Hmm. You couldn't do the tagged pointer optimisation in PHP without abstracting zend_string raw character access. PHP expects zstr->val to always work.
@Andrea Why optimize strings though? They live for all of a few milliseconds. Nobody cares if you use an extra few pointers for a few milliseconds. Memory is cheap.
@Andrea The performance problem isn't typically with constants though.
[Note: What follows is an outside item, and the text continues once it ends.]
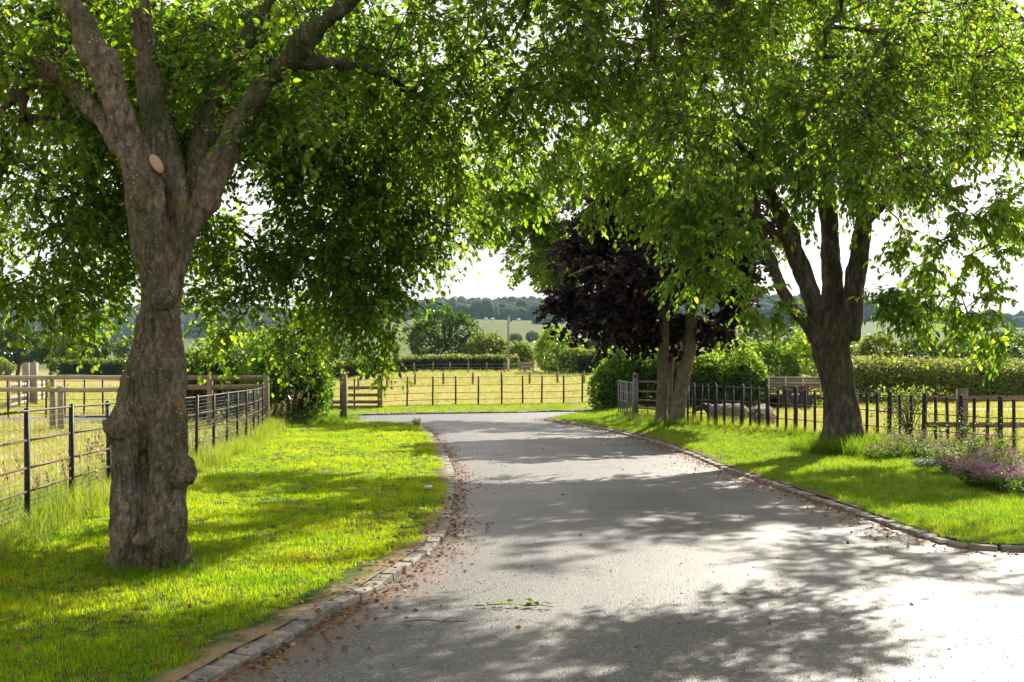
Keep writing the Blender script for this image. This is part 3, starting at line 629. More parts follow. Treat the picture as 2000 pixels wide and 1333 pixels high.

The biggest performance issues I often profile in the field have more to do with copying (i.e. lots of string concatenation/manipulation going on).
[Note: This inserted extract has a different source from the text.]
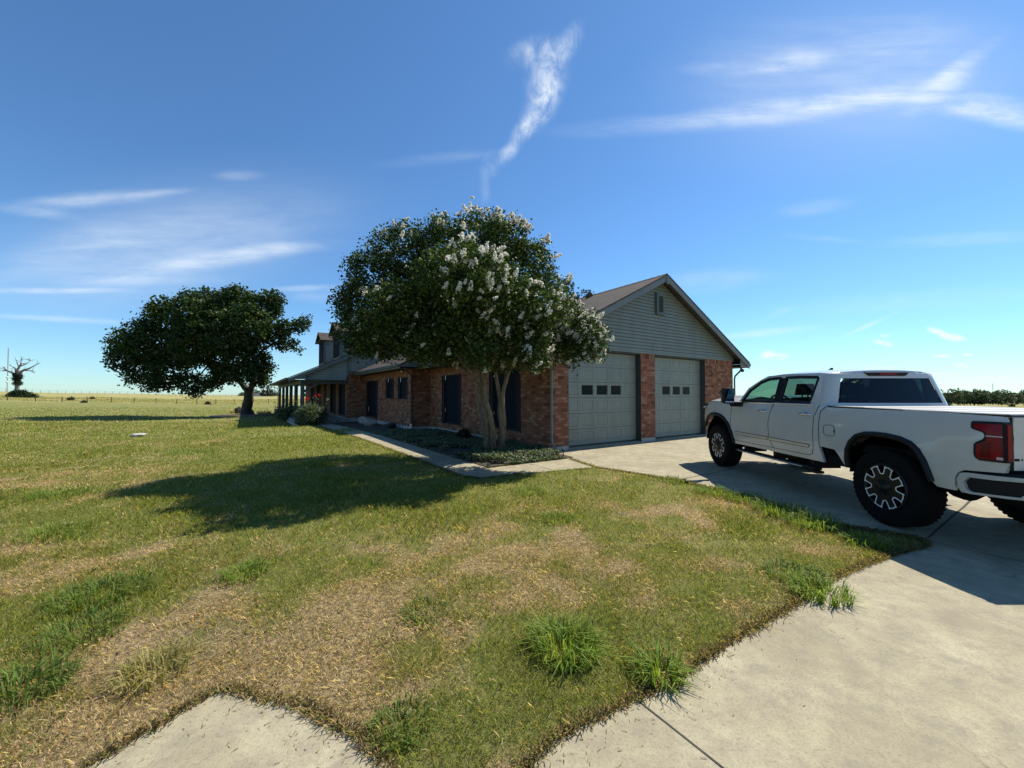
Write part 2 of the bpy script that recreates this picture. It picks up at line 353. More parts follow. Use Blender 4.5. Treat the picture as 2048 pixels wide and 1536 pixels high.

Not saying it's not worth optimizing, just that that would likely be a bigger win to focus on.
the rage of `TIMESTAMP` is not limited ? DATETIME: '1000-01-01 00:00:00' to '9999-12-31 23:59:59' TIMESTAMP: '1970-01-01 00:00:01' UTC to '2038-01-19 03:14:07' UTC
But, that's what you get when you use a tool that deceives you into believing you are interacting with your database when really all you're doing is interacting with the tool...
@Sajad It doesn't store it like that, but you could certainly format it like that.
@Sajad Solutions infer problems. Since you don't have a problem here, what you probably want is to become more knowledgeable about the subject matter in order to understand how to use it. As suggested earlier by @tereško. I'd suggest for example, you spend a little more time reading the manual to understand how these functions behave in MySQL and the trade-offs of the different data types involved.